Eugenio Rodriguez Balari is editorial director of the weekly Communist Youth magazine, "Mella." Rodriguez Balari, who lately has been using his mother's name instead of his own, is an old Party militant experienced in organizing industrial workers. In 1963, he was secretary general of the PURS, the Party Organization, of the Cotorro-San Miguel industrial district of Havana. He has very close contacts with the Puerto Rican agitators based in Havana and was a guest at a reception given by Narciso RABELL Martinez at the Puerto Rican "embassy." He is the secretary of the Cuban National Committee.

Irina Trapote, Mexican-born daughter of Victor Trapote, a Spaniard, who, after taking refuge in Mexico at the end of the Spanish Civil War, became one of Moscow's most important undercover agents.

It was Victor Trapote who engineered the infiltration and final takeover by the Communist Party of Fidel Castro's small band of guerrillas.

In 1957, Victor Trapote, accompanied by Candido Gonzalez Morales and Santiago Diaz Gonzalez, held secret meetings with Fidel Castro in the Sierra Maestra mountains. Trapote was able to surround himself with such secrecy that both the meeting and his presence in the mountains received no attention except by the Communists already infiltrated in the small group. One of those was Ernesto "Che" Guevara.

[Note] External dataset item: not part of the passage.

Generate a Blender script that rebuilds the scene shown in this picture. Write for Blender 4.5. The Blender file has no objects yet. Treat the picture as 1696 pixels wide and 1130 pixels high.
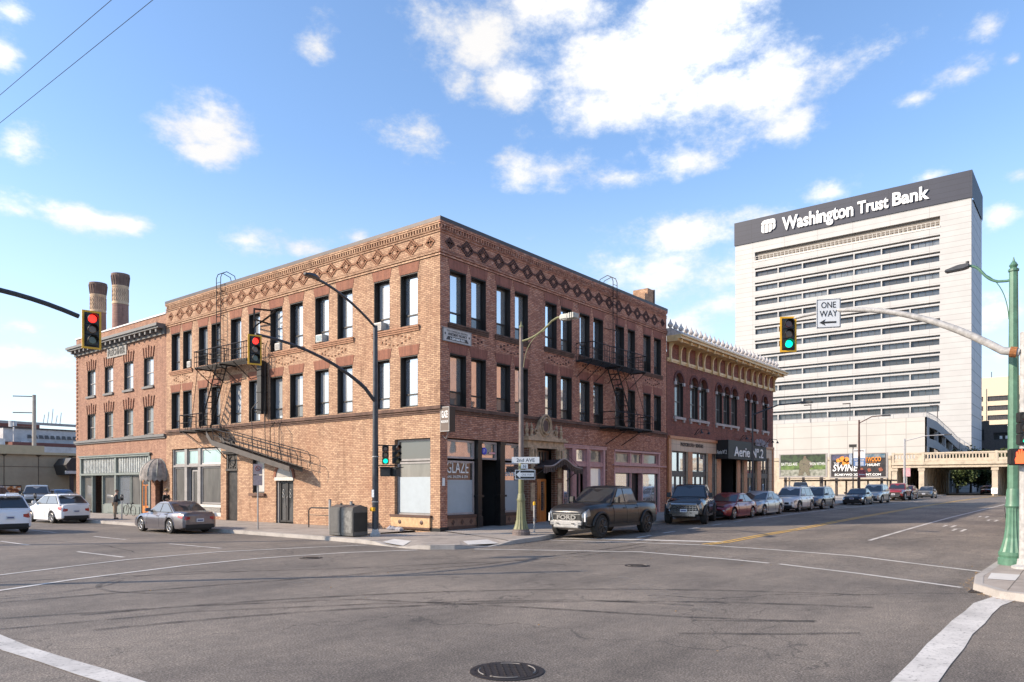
import bpy, bmesh, math, random
from mathutils import Vector, Matrix, noise as mnoise
R = math.radians
rnd = random.Random(7)
scene = bpy.context.scene
COL = scene.collection

# ------------------------------------------------------------------ camera
CAM = (-23.148, -22.316, 2.2)
cd = bpy.data.cameras.new('camera'); cam = bpy.data.objects.new('camera', cd); COL.objects.link(cam)
cam.location = CAM
cam.rotation_euler = (R(90), 0, R(38.369 - 90))
cd.sensor_width = 36; cd.lens = 1217.6 / 1696 * 36
cd.shift_y = (803 - 565) / 1696; cd.clip_end = 3000; cd.clip_start = .1
scene.camera = cam

# ------------------------------------------------------------------ sun, sky
SUN_DIR = Vector((-1.0, 0.85, 0.70)).normalized()          # towards the sun
el = math.asin(SUN_DIR.z)
sd = bpy.data.lights.new('sun', 'SUN'); so = bpy.data.objects.new('sun', sd); COL.objects.link(so)
sd.energy = 3.9; sd.angle = R(.5); sd.color = (1, .84, .66)
so.rotation_euler = SUN_DIR.to_track_quat('Z', 'Y').to_euler()
scene.view_settings.view_transform = 'Standard'; scene.view_settings.look = 'None'
scene.view_settings.exposure = 0.84; scene.view_settings.gamma = 1

W = bpy.data.worlds.new('World'); scene.world = W; W.use_nodes = True
nt = W.node_tree; nt.nodes.clear(); NN = nt.nodes.new; LK = nt.links.new
def wmath(op, a, b=None, c=None):
    n = NN('ShaderNodeMath'); n.operation = op
    for i, v in enumerate((a, b, c)):
        if v is None: continue
        if isinstance(v, (int, float)): n.inputs[i].default_value = v
        else: LK(v, n.inputs[i])
    return n.outputs[0]
out = NN('ShaderNodeOutputWorld'); bg = NN('ShaderNodeBackground')
sky = NN('ShaderNodeTexSky'); sky.sky_type = 'NISHITA'; sky.sun_disc = False
sky.sun_elevation = el; sky.sun_rotation = math.atan2(SUN_DIR.x, SUN_DIR.y)
sky.air_density = 1.0; sky.dust_density = .6; sky.ozone_density = 1.5
tc = NN('ShaderNodeTexCoord')
nz = NN('ShaderNodeTexNoise'); nz.inputs['Scale'].default_value = 8.5; nz.inputs['Detail'].default_value = 9; nz.inputs['Roughness'].default_value = .66
mp = NN('ShaderNodeMapping'); mp.inputs['Scale'].default_value = (1, 1, 1.7)
LK(tc.outputs['Generated'], mp.inputs['Vector']); LK(mp.outputs[0], nz.inputs['Vector'])
nz2 = NN('ShaderNodeTexNoise'); nz2.inputs['Scale'].default_value = 2.3; nz2.inputs['Detail'].default_value = 4
LK(mp.outputs[0], nz2.inputs['Vector'])
# cumulus clouds: each stands in its own direction of the sky (azimuth from east, elevation, width, height, density)
CLOUDS = [(40.6, 31.4, 5.6, 3.7, 1.2), (34.5, 33.0, 7.9, 2.5, 1.2), (25.3, 32.1, 7.4, 2.5, 1.3), (28.5, 29.6, 8.9, 4.1, 1.5), (21.0, 27.1, 7.0, 3.1, 1.6), (17.2, 24.6, 3.3, 1.7, 1.2), (32.2, 27.0, 6.7, 2.0, 1.2), (45.3, 25.6, 3.6, 1.8, 1.0), (38.3, 28.6, 5.0, 2.3, 1.2), (23.1, 29.8, 5.8, 2.9, 1.5), (42.5, 28.5, 2.7, 2.3, 1.1), (34.8, 23.2, 7.0, 1.5, 1.0), (29.9, 22.4, 2.9, 0.8, 1.0), (24.9, 18.3, 6.3, 1.5, 1.0), (19.3, 19.0, 2.8, 1.0, 1.0), (27.6, 15.5, 8.2, 2.2, 1.0), (23.1, 15.4, 3.4, 2.5, 1.0), (25.3, 11.7, 5.3, 1.8, 0.8), (22.2, 13.4, 2.5, 1.3, 1.0), (53.7, 30.6, 1.8, 2.1, 1.0), (61.2, 24.2, 2.9, 2.0, 1.0), (61.0, 22.6, 2.2, 1.1, 1.0), (71.8, 21.4, 2.6, 1.6, 1.0), (72.9, 25.8, 1.4, 1.4, 1.0), (72.6, 28.0, 1.8, 1.2, 1.0), (68.9, 17.5, 3.9, 1.0, 1.0), (66.0, 17.5, 2.2, 0.8, 1.0), (72.3, 17.2, 2.0, 0.7, 0.7), (58.2, 17.3, 2.8, 1.2, 1.0), (53.9, 17.1, 2.1, 0.7, 0.7), (50.1, 18.2, 1.1, 0.7, 0.8), (71.3, 8.0, 4.6, 1.0, 0.7), (71.9, 10.2, 2.8, 0.8, 0.6), (69.2, 6.6, 3.7, 0.6, 0.5), (14.8, 20.2, 2.6, 1.2, 1.0), (6.7, 25.5, 2.2, 0.9, 0.8), (9.8, 24.7, 1.3, 0.5, 0.6), (4.5, 17.0, 1.7, 0.9, 1.0), (5.3, 11.0, 2.1, 1.4, 0.8), (4.7, 8.3, 2.8, 0.9, 0.8), (3.7, 19.1, 1.0, 0.6, 0.8), (24.9, 23.1, 2.0, 1.0, 0.6), (5.3, 27.6, 1.2, 0.8, 0.6), (8.8, 20.0, 1.2, 0.4, 0.7), (4.0, 25.5, 0.9, 0.5, 0.7)]
best = None
for az, ev, wd, hg, dn in CLOUDS:
    d = Vector((math.cos(R(az)) * math.cos(R(ev)), math.sin(R(az)) * math.cos(R(ev)), math.sin(R(ev))))
    s = NN('ShaderNodeVectorMath'); s.operation = 'SUBTRACT'; LK(tc.outputs['Generated'], s.inputs[0]); s.inputs[1].default_value = d
    m = NN('ShaderNodeVectorMath'); m.operation = 'MULTIPLY'; LK(s.outputs[0], m.inputs[0]); m.inputs[1].default_value = (1 / R(wd), 1 / R(wd), 1 / R(hg))
    l = NN('ShaderNodeVectorMath'); l.operation = 'LENGTH'; LK(m.outputs[0], l.inputs[0])
    v = wmath('MULTIPLY', wmath('SUBTRACT', 1.0, l.outputs['Value']), dn)
    best = v if best is None else wmath('MAXIMUM', best, v)
# scattered clouds in the rest of the sky, low density
gen = wmath('MULTIPLY_ADD', nz2.outputs[0], 2.6, -1.75)
fwd = NN('ShaderNodeVectorMath'); fwd.operation = 'DOT_PRODUCT'; LK(tc.outputs['Generated'], fwd.inputs[0]); fwd.inputs[1].default_value = (.784, .62, 0)
gen = wmath('SUBTRACT', gen, wmath('MULTIPLY', wmath('MAXIMUM', fwd.outputs['Value'], 0), 1.5))
best = wmath('MAXIMUM', wmath('MAXIMUM', best, gen), -.6)
den = wmath('ADD', best, wmath('MULTIPLY_ADD', nz.outputs[0], 4.1, -2.08))
mr = NN('ShaderNodeMapRange'); mr.interpolation_type = 'SMOOTHSTEP'; LK(den, mr.inputs['Value'])
mr.inputs['From Min'].default_value = 0; mr.inputs['From Max'].default_value = 1.1; mr.inputs['To Max'].default_value = .96
sep = NN('ShaderNodeSeparateXYZ'); LK(tc.outputs['Generated'], sep.inputs[0])
# whitening towards the horizon
hz = NN('ShaderNodeMapRange'); LK(sep.outputs['Z'], hz.inputs['Value']); hz.interpolation_type = 'SMOOTHSTEP'
hz.inputs['From Min'].default_value = -.02; hz.inputs['From Max'].default_value = .42; hz.inputs['To Min'].default_value = .72; hz.inputs['To Max'].default_value = .0
skm = NN('ShaderNodeMixRGB'); skm.blend_type = 'MULTIPLY'; skm.inputs[0].default_value = 1; LK(sky.outputs[0], skm.inputs[1]); skm.inputs[2].default_value = (.90, 1.0, 1.11, 1)
mh = NN('ShaderNodeMixRGB'); LK(hz.outputs[0], mh.inputs[0]); LK(skm.outputs[0], mh.inputs[1]); mh.inputs[2].default_value = (3.5, 4.0, 4.5, 1)
mc = NN('ShaderNodeMixRGB'); LK(mr.outputs[0], mc.inputs[0]); LK(mh.outputs[0], mc.inputs[1])
cshade = NN('ShaderNodeMixRGB'); cf = NN('ShaderNodeClamp'); LK(wmath('MULTIPLY_ADD', den, 1.1, -.15), cf.inputs[0]); LK(cf.outputs[0], cshade.inputs[0]); 
cshade.inputs[1].default_value = (3.7, 3.95, 4.35, 1); cshade.inputs[2].default_value = (4.9, 4.8, 4.7, 1)
cn = NN('ShaderNodeMapRange'); LK(nz2.outputs[0], cn.inputs['Value']); cn.inputs['From Min'].default_value = .38; cn.inputs['From Max'].default_value = .62; cn.inputs['To Min'].default_value = .78; cn.inputs['To Max'].default_value = 1.05
cv = NN('ShaderNodeVectorMath'); cv.operation = 'SCALE'; LK(cshade.outputs[0], cv.inputs[0]); LK(cn.outputs[0], cv.inputs['Scale']); LK(cv.outputs[0], mc.inputs[2])
LK(mc.outputs[0], bg.inputs['Color']); bg.inputs['Strength'].default_value = .15
LK(bg.outputs[0], out.inputs[0])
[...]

Irina Trapote was married to Ramiro Valdes Menendez, Cuba's minister of interior and head of the secret police and espionage apparatus operating both in Cuba and abroad. Valdes had met Irina Trapote in 1956 while training in preparation of the invasion of Cuba by Fidel Castro's group.

Irina Trapote obtained a divorce from Ramiro Valdes on the grounds that he was incapable of fathering a child and later married Julian Lopez Diaz.

Julian Lopez Diaz had been posted to the Cuban embassy of Mexico City, ostensibly as third secretary and cultural attaché. In reality, Lopez' functions were far more sensitive; he was directing the smuggling of arms and money from Mexico to the Communist guerrillas in Guatemala.

As a matter of fact, Irina's husband was expelled from Mexico City after the Mexican authorities arrested him at the residence of Victor Hugh Martinez, a Guatemalan Communist operating in Mexico City. Julian Lopez, at the moment of his arrest, had on his person $6,000 in small bills.

Irina Trapote is also a member of the LASO Organizing Committee and has played an important role in the compilation of the "propaganda questionnaire" referred to earlier.